Radiohead ’i bile her an duyabiliriz gibi geliyor (tamaaam, bindim ata gidiyorum).

27 Haziran’da Travis ön gruplarından en güzelinin Sakin olacağı kesin. Kendi adıma, diyebilirim ki başka hiçbir ön grup bu gece için beni bu derece mutlu edemezdi. Nedenini anlatayım.
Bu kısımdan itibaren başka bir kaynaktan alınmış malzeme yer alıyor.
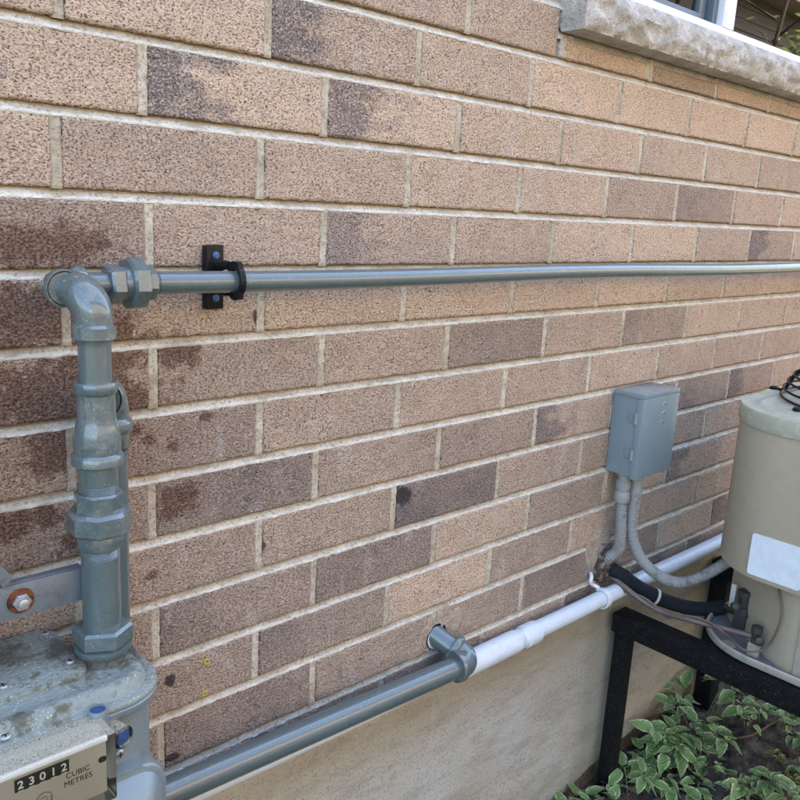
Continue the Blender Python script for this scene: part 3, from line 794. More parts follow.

Sakin’in Hayat albümü çıkmıştı. Ben döndür allah döndür Sentetik Sezar dinlemekteyim sanki albümden önce hiç bilmiyormuşum gibi. O günlerde ne Travis’in geleceği belli ne de Sakin’in ön grup olacağı. Şarkıda Onur’un “baktığın gün söyle açık mı” diye sayıkladığı yere gelmeden önceki gitarlar beni çok tanıdık bir yere götürüp bıraktı. Durup bir baktım etrafıma, neresi burası diye. Travis’in The Man Who albümünün Writing You Reach You şarkısındayım. Bu olaydan birkaç hafta sonra Travis konseri ve Sakin’in ön grup olma durumu açıklandı. Sentetik Sezar, Writing To Reach You’ya benziyor mu? Hayır, hiç benzemiyor. Ama gitarlar albümler arası yolculuk yaptırabiliyor. Ülkemin gruplarından böyle şeylerin çıkması beni mest ediyor.

Benim günlerim Selfish Jean’le başlıyor. Bakalım Travis konsere hangi şarkıyla başlayacak?